In familienrechtlichen Konflikten kommt es nicht selten vor, dass ein Elternteil – häufig der ausländische Ehepartner – mit dem gemeinsamen Kind in sein Herkunftsland zurückkehrt und dort die Scheidung einreicht sowie die Festlegung des gewöhnlichen Aufenthalts des Kindes beantragt. Dieses Vorgehen ist jedoch rechtlich hochproblematisch: zum einen kann ein solcher Ortswechsel als internationaler Kindesentzug strafrechtlich verfolgt werden, zum anderen bleibt die gerichtliche Zuständigkeit für die Scheidung und die elterlichen Maßnahmen weiterhin bei dem Gericht des bisherigen gewöhnlichen Aufenthalts des Kindes – wie kürzlich die Audiencia Provincial de Barcelona unter Anwendung des einschlägigen europäischen Rechts bestätigt hat.

Im vorliegenden Fall reiste die Ehefrau mit dem gemeinsamen minderjährigen Kind von Badalona nach Polen, ihrem Herkunftsland, um dort angeblich Ferien zu verbringen. Nach Ablauf der geplanten Urlaubszeit kehrten Mutter und Kind jedoch nicht zurück. Stattdessen stellte die Mutter in Polen einen gerichtlichen Antrag, den gewöhnlichen Aufenthalt des Kindes dort festzulegen. Der Vater reagierte in Spanien und reichte sowohl Strafanzeige wegen Kindesentziehung als auch eine Scheidungsklage vor dem zuständigen Gericht in Badalona ein. Dieses erklärte sich jedoch für nicht zuständig, da es in Polen bereits eine Entscheidung zur Wohnsitzfrage des Kindes gegeben habe. Der Vater legte dagegen Berufung ein – mit Erfolg.

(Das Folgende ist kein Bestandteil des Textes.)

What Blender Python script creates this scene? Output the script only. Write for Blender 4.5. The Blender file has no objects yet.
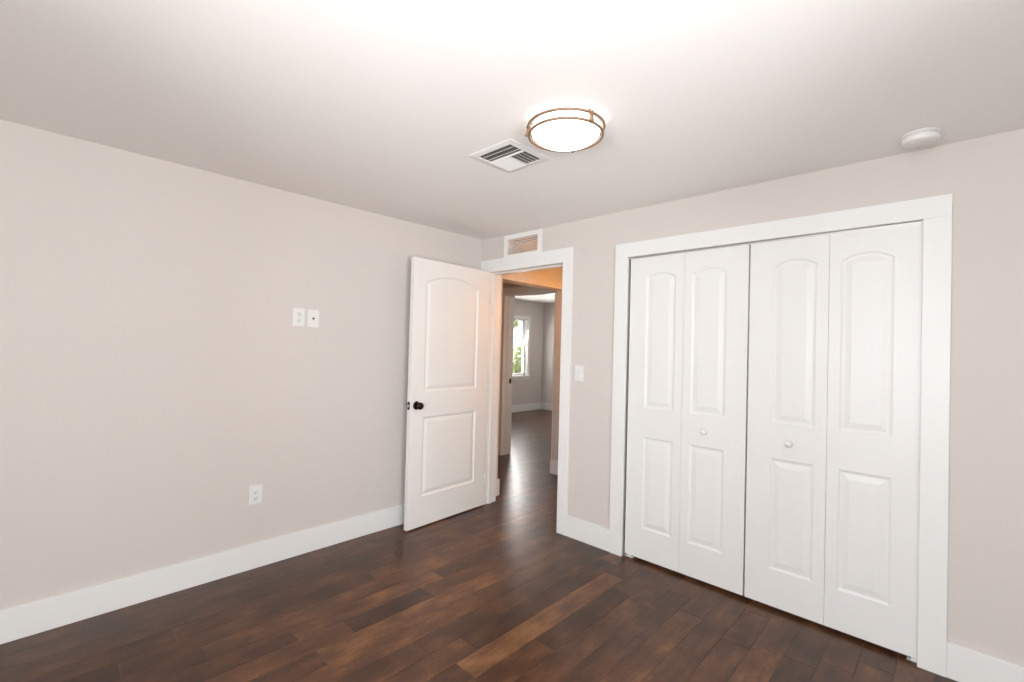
import bpy, bmesh, math, random
from mathutils import Vector, Matrix
random.seed(7)
PI = math.pi
C = bpy.context.scene.collection
S = bpy.context.scene

# ------------------------------------------------------------------ dimensions
H = 2.343            # bedroom and hall ceiling
HF = 2.41            # far room ceiling
CAM = (3.0867, -2.8172, 1.3861)
YAW, PITCH, ROLL, FPX = 0.762, 0.0136, 0.0256, 464.26
DX0, DX1, DZ = 0.110, 0.927, 2.040      # bedroom doorway clear opening
CX0, CX1, CZ = 1.478, 2.977, 2.017      # closet opening
CASW = 0.096         # casing width
CT = 0.018           # casing thickness
WT = 0.125           # partition thickness
BB = 0.152           # baseboard height
RX, RY = 4.25, -3.95 # right and front walls of the bedroom

# ------------------------------------------------------------------ camera
cam = bpy.data.cameras.new('camera')
cam_o = bpy.data.objects.new('camera', cam)
C.objects.link(cam_o)
cam.sensor_fit = 'HORIZONTAL'
cam.sensor_width = 36.0
cam.lens = FPX * 36.0 / 1024.0
cam.clip_start = 0.05
fw = Vector((-math.sin(YAW) * math.cos(PITCH), math.cos(YAW) * math.cos(PITCH), math.sin(PITCH)))
rt = Vector((math.cos(YAW), math.sin(YAW), 0))
up = rt.cross(fw)
r2 = rt * math.cos(ROLL) + up * math.sin(ROLL)
u2 = -rt * math.sin(ROLL) + up * math.cos(ROLL)
m = Matrix((r2, u2, -fw)).transposed().to_4x4()
m.translation = Vector(CAM)
cam_o.matrix_world = m
S.camera = cam_o

# ------------------------------------------------------------------ world, lights, exposure
w = bpy.data.worlds.new('world')
S.world = w
w.use_nodes = True
bg = w.node_tree.nodes['Background']
bg.inputs[0].default_value = (0.93, 0.96, 1.0, 1)
bg.inputs[1].default_value = 3.2
S.view_settings.view_transform = 'Standard'
S.view_settings.look = 'None'
S.view_settings.exposure = 0.03
S.view_settings.gamma = 1.0
S.view_settings.use_curve_mapping = False


def area_light(name, loc, direction, sx, sy, power, col):
    l = bpy.data.lights.new(name, 'AREA')
    l.shape = 'RECTANGLE'
    l.size, l.size_y = sx, sy
    l.energy = power
    l.color = col
    o = bpy.data.objects.new(name, l)
    o.location = loc
    o.rotation_euler = Vector(direction).to_track_quat('-Z', 'Y').to_euler()
    C.objects.link(o)
    return o


DAY = (0.97, 0.985, 1.0)
# daylight coming in through the bedroom's two windows and the far room's two windows
area_light('daylight_front_window', (2.95, RY - 0.30, 1.15), (0, 1, 0.20), 1.8, 1.25, 128, DAY)
area_light('daylight_right_window', (RX + 0.30, -2.80, 1.20), (-1, 0.12, 0.29), 1.75, 1.25, 150, DAY)
area_light('daylight_far_window', (-3.95, 4.41, 1.40), (1, -0.15, -0.45), 0.6, 1.2, 85, (1.0, 0.98, 0.95))
area_light('daylight_far_side_window', (0.9, 3.6, 1.45), (-1, 0.1, -0.1), 1.2, 1.2, 4, (1.0, 0.96, 0.9))
WARM = (1.0, 0.38, 0.04)


def point_light(name, loc, power, col, rad=0.08):
    l = bpy.data.lights.new(name, 'POINT')
    l.energy = power
    l.color = col
    l.shadow_soft_size = rad
    o = bpy.data.objects.new(name, l)
    o.location = loc
    C.objects.link(o)
    return o


# ------------------------------------------------------------------ materials
def new_mat(name):
    mt = bpy.data.materials.new(name)
    mt.use_nodes = True
    nt = mt.node_tree
    b = nt.nodes['Principled BSDF']
    return mt, nt, b


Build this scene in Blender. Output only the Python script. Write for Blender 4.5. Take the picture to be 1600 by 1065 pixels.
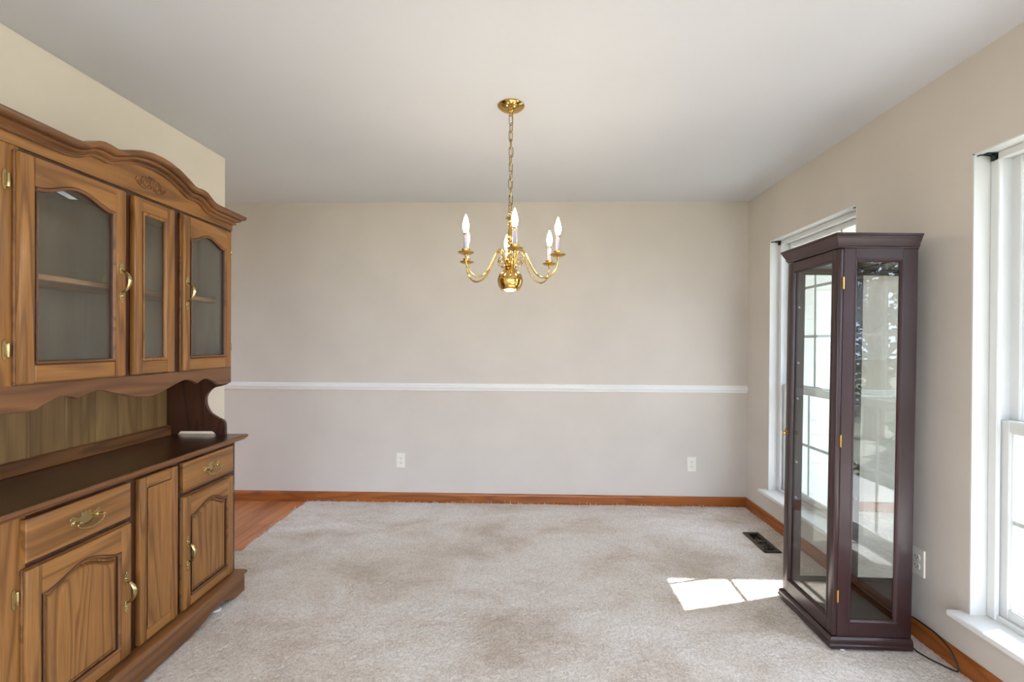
import bpy, bmesh, math, random
import numpy as np
from mathutils import Vector, Matrix

random.seed(7)
R = math.radians
PI = math.pi
scene = bpy.context.scene
for o in list(bpy.data.objects):
    bpy.data.objects.remove(o, do_unlink=True)
C = scene.collection

# ------------------------------------------------------------------ camera
FPX, CX, CY = 715.0, 811.18, 538.41          # focal length and principal point in pixels of the 1600x1065 frame
YAW, PITCH, ROLL = 0.0263, -0.0040, 0.0053
fw = Vector((-math.sin(YAW) * math.cos(PITCH), math.cos(YAW) * math.cos(PITCH), math.sin(PITCH)))
rt = Vector((math.cos(YAW), math.sin(YAW), 0))
up = rt.cross(fw)
rt2 = rt * math.cos(ROLL) + up * math.sin(ROLL)
up2 = up * math.cos(ROLL) - rt * math.sin(ROLL)
cd = bpy.data.cameras.new('camera')
cam = bpy.data.objects.new('camera', cd)
C.objects.link(cam)
cam.matrix_world = Matrix(((rt2.x, up2.x, -fw.x, 0), (rt2.y, up2.y, -fw.y, 0), (rt2.z, up2.z, -fw.z, 1.2983), (0, 0, 0, 1)))
cd.sensor_width = 36.0
cd.lens = FPX / 1600 * 36.0
cd.shift_x = (800 - CX) / 1600
cd.shift_y = (CY - 532.5) / 1600
cd.clip_start = 0.02
scene.camera = cam

# ------------------------------------------------------------------ sky, sun, exposure
world = bpy.data.worlds.new('sky')
scene.world = world
world.use_nodes = True
wn = world.node_tree
bg = wn.nodes['Background']
bg.inputs['Color'].default_value = (0.77, 0.862, 1.09, 1)
bg.inputs['Strength'].default_value = 5.0

sl = bpy.data.lights.new('sun', 'SUN')
sl.energy = 14.0
sl.angle = R(0.6)
sl.color = (1.0, 0.965, 0.96)
sun = bpy.data.objects.new('sun', sl)
C.objects.link(sun)
SUN = Vector((-1, -0.285, -0.87)).normalized()
sun.rotation_euler = SUN.to_track_quat('-Z', 'Y').to_euler()
sun.location = (8, 5, 8)

scene.view_settings.view_transform = 'Standard'
scene.view_settings.look = 'None'
scene.view_settings.gamma = 1.0
scene.view_settings.use_curve_mapping = False
scene.view_settings.exposure = 0.76
scene.cycles.use_denoising = True
scene.cycles.max_bounces = 8
scene.cycles.diffuse_bounces = 5
scene.cycles.glossy_bounces = 6
scene.cycles.transparent_max_bounces = 24
scene.cycles.sample_clamp_indirect = 8.0
scene.cycles.caustics_reflective = False
scene.cycles.use_adaptive_sampling = True
scene.cycles.adaptive_threshold = 0.035

# ------------------------------------------------------------------ dimensions of the room (metres)
H = 2.44
XR, YF, XL, YL = 1.73, 3.713, -1.913, 2.81
YB = -2.2                                      # wall behind the camera
WT = 0.13                                      # wall thickness
HX = -4.3                                      # far side of the hall beyond the left wall


# ------------------------------------------------------------------ materials
def srgb(r, g, b):
    def f(c):
        c /= 255.0
        return c / 12.92 if c <= 0.04045 else ((c + 0.055) / 1.055) ** 2.4
    return (f(r), f(g), f(b), 1.0)


MATS = {}


def newmat(name):
    m = bpy.data.materials.new(name)
    m.use_nodes = True
    MATS[name] = m
    nt = m.node_tree
    return m, nt, nt.nodes['Principled BSDF'], nt.nodes, nt.links


def texco(nt, scale=(1, 1, 1), kind='Object'):
    tc = nt.nodes.new('ShaderNodeTexCoord')
    mp = nt.nodes.new('ShaderNodeMapping')
    mp.inputs['Scale'].default_value = scale
    nt.links.new(tc.outputs[kind], mp.inputs['Vector'])
    return mp.outputs['Vector']


def noise(nt, vec, scale, detail=3, rough=0.5, dist=0.0):
    n = nt.nodes.new('ShaderNodeTexNoise')
    n.inputs['Scale'].default_value = scale
    n.inputs['Detail'].default_value = detail
    n.inputs['Roughness'].default_value = rough
    n.inputs['Distortion'].default_value = dist
    nt.links.new(vec, n.inputs['Vector'])
    return n.outputs['Fac']


def ramp(nt, fac, stops, interp='LINEAR'):
    r = nt.nodes.new('ShaderNodeValToRGB')
    r.color_ramp.interpolation = interp
    e = r.color_ramp.elements
    while len(e) < len(stops):
        e.new(0.5)
    for i, (p, c) in enumerate(stops):
        e[i].position = p
        e[i].color = c
    nt.links.new(fac, r.inputs['Fac'])
    return r.outputs['Color']


def mth(nt, op, a, b=None):
    n = nt.nodes.new('ShaderNodeMath')
    n.operation = op
    for i, v in enumerate((a, b)):
        if v is None:
            continue
        if isinstance(v, (int, float)):
            n.inputs[i].default_value = v
        else:
            nt.links.new(v, n.inputs[i])
    return n.outputs[0]


def mixc(nt, fac, a, b, mode='MIX'):
    n = nt.nodes.new('ShaderNodeMix')
    n.data_type = 'RGBA'
    n.blend_type = mode
    for sock, v in ((n.inputs[0], fac), (n.inputs[6], a), (n.inputs[7], b)):
        if isinstance(v, (int, float)):
            sock.default_value = v
        elif isinstance(v, tuple):
            sock.default_value = v
        else:
            nt.links.new(v, sock)
    return n.outputs[2]


def bump(nt, bsdf, h, strength, dist=0.002):
    b = nt.nodes.new('ShaderNodeBump')
    b.inputs['Strength'].default_value = strength
    b.inputs['Distance'].default_value = dist
    nt.links.new(h, b.inputs['Height'])
    nt.links.new(b.outputs['Normal'], bsdf.inputs['Normal'])


def paint(name, col, rough=0.6, var=0.03, bscale=220, bstr=0.08):
    m, nt, b, N, L = newmat(name)
    v = texco(nt)
    n1 = noise(nt, v, 3.0, 3)
    c2 = tuple(max(0, c * (1 - var)) for c in col[:3]) + (1,)
    c3 = tuple(min(1, c * (1 + var)) for c in col[:3]) + (1,)
    L.new(ramp(nt, n1, [(0.3, c2), (0.7, c3)]), b.inputs['Base Color'])
    b.inputs['Roughness'].default_value = rough
    bump(nt, b, noise(nt, v, bscale, 2), bstr, 0.0008)
    return m


def wood(name, axis, light, mid, dark, rough=0.38, figure=9.0, stretch=0.09, scale=7.0, coat=0.0, pores=0.55, vary=0.0):
    """long grain along the given local axis; contour lines of a stretched noise give the cathedral figure"""
    m, nt, b, N, L = newmat(name)
    s = [1.0, 1.0, 1.0]
    s['xyz'.index(axis)] = stretch
    tc = nt.nodes.new('ShaderNodeTexCoord')
    oi = nt.nodes.new('ShaderNodeObjectInfo')
    off = nt.nodes.new('ShaderNodeVectorMath')
    off.operation = 'SCALE'
    off.inputs[0].default_value = (17.0, 9.0, 13.0)
    L.new(oi.outputs['Random'], off.inputs['Scale'])
    ad = nt.nodes.new('ShaderNodeVectorMath')
    L.new(tc.outputs['Object'], ad.inputs[0])
    L.new(off.outputs[0], ad.inputs[1])
    mp = nt.nodes.new('ShaderNodeMapping')
    mp.inputs['Scale'].default_value = s
    L.new(ad.outputs[0], mp.inputs['Vector'])
    v = mp.outputs['Vector']
    n1 = noise(nt, v, scale, 2, 0.45, 0.3)
    ringv = mth(nt, 'MULTIPLY', n1, figure)
    fr = mth(nt, 'FRACT', ringv)
    line = ramp(nt, fr, [(0.0, (0.25, 0.25, 0.25, 1)), (0.12, (0.0, 0.0, 0.0, 1)), (0.3, (0.55, 0.55, 0.55, 1)), (0.85, (1, 1, 1, 1)), (1.0, (0.25, 0.25, 0.25, 1))])
    s2 = list(s)
    s2['xyz'.index(axis)] = stretch * 0.25
    mp2 = nt.nodes.new('ShaderNodeMapping')
    mp2.inputs['Scale'].default_value = s2
    L.new(ad.outputs[0], mp2.inputs['Vector'])
    p = noise(nt, mp2.outputs['Vector'], 260.0, 2, 0.6)
    pr = ramp(nt, p, [(0.35, (0.0, 0.0, 0.0, 1)), (0.6, (1, 1, 1, 1))])
    broad = noise(nt, v, 3.0, 2)
    c = mixc(nt, broad, mid, light)
    c = mixc(nt, mth(nt, 'MULTIPLY', mth(nt, 'SUBTRACT', 1.0, line), 0.7), c, dark)
    c = mixc(nt, mth(nt, 'MULTIPLY', mth(nt, 'SUBTRACT', 1.0, pr), pores * 0.5), c, dark)
    if vary > 0:
        hs = nt.nodes.new('ShaderNodeHueSaturation')
        L.new(mth(nt, 'ADD', 1.0 - vary / 2, mth(nt, 'MULTIPLY', oi.outputs['Random'], vary)), hs.inputs['Value'])
        L.new(c, hs.inputs['Color'])
        c = hs.outputs['Color']
    L.new(c, b.inputs['Base Color'])
    b.inputs['Roughness'].default_value = rough
    b.inputs['Coat Weight'].default_value = coat
    b.inputs['Coat Roughness'].default_value = 0.15
    bump(nt, b, p, 0.12, 0.0006)
    return m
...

Die Entscheidung der Audiencia Provincial de Barcelona vom 05.02.2025 (ROJ APB 69/2025) ist von besonderem Interesse, da sie sich umfassend auf das Unionsrecht und die Rechtsprechung des Europäischen Gerichtshofs (EuGH) stützt und daher auf vergleichbare Fälle in anderen EU-Mitgliedstaaten übertragbar ist, in denen die Verordnung (EU) 2019/1111 Anwendung findet.

Nach dieser Verordnung sowie der EuGH-Rechtsprechung ist der Begriff des „gewöhnlichen Aufenthalts“ des Kindes ein autonomer Begriff des Unionsrechts, der sich nicht nach den jeweiligen nationalen Rechtsordnungen richtet. Maßgeblich ist, wo das Kind tatsächlich integriert ist – familiär und sozial – auf nicht nur vorübergehender Basis, und ob eine gemeinsame elterliche Willensentscheidung über den Aufenthaltsort vorliegt.

Das katalanische Zivilgesetzbuch (Art. 236-11.6 CCCat) sieht ebenfalls vor, dass eine Änderung des gewöhnlichen Aufenthaltsorts eines minderjährigen Kindes grundsätzlich nur mit Zustimmung beider Elternteile erfolgen kann: kommt eine Einigung nicht zustande, entscheidet das Familiengericht im Rahmen eines eigenständigen Verfahrens.

Darüber hinaus regelt die Verordnung (EU) 2019/1111 ausdrücklich, dass bei einer internationalen Kindesentziehung durch unerlaubte Verbringung oder Zurückhaltung die Gerichte des Staates zuständig bleiben, in dem das Kind zuvor seinen gewöhnlichen Aufenthalt hatte – in diesem Fall also Spanien.

Die Gerichte in Badalona behalten daher weiterhin die internationale Zuständigkeit für das Scheidungsverfahren sowie für die elterlichen Sorgefragen. Der Mutter hingegen wird das eigenmächtige und rechtswidrige Vorgehen bei der Verlegung des Kindeswohnsitzes im Verfahren deutlich zum Nachteil gereichen.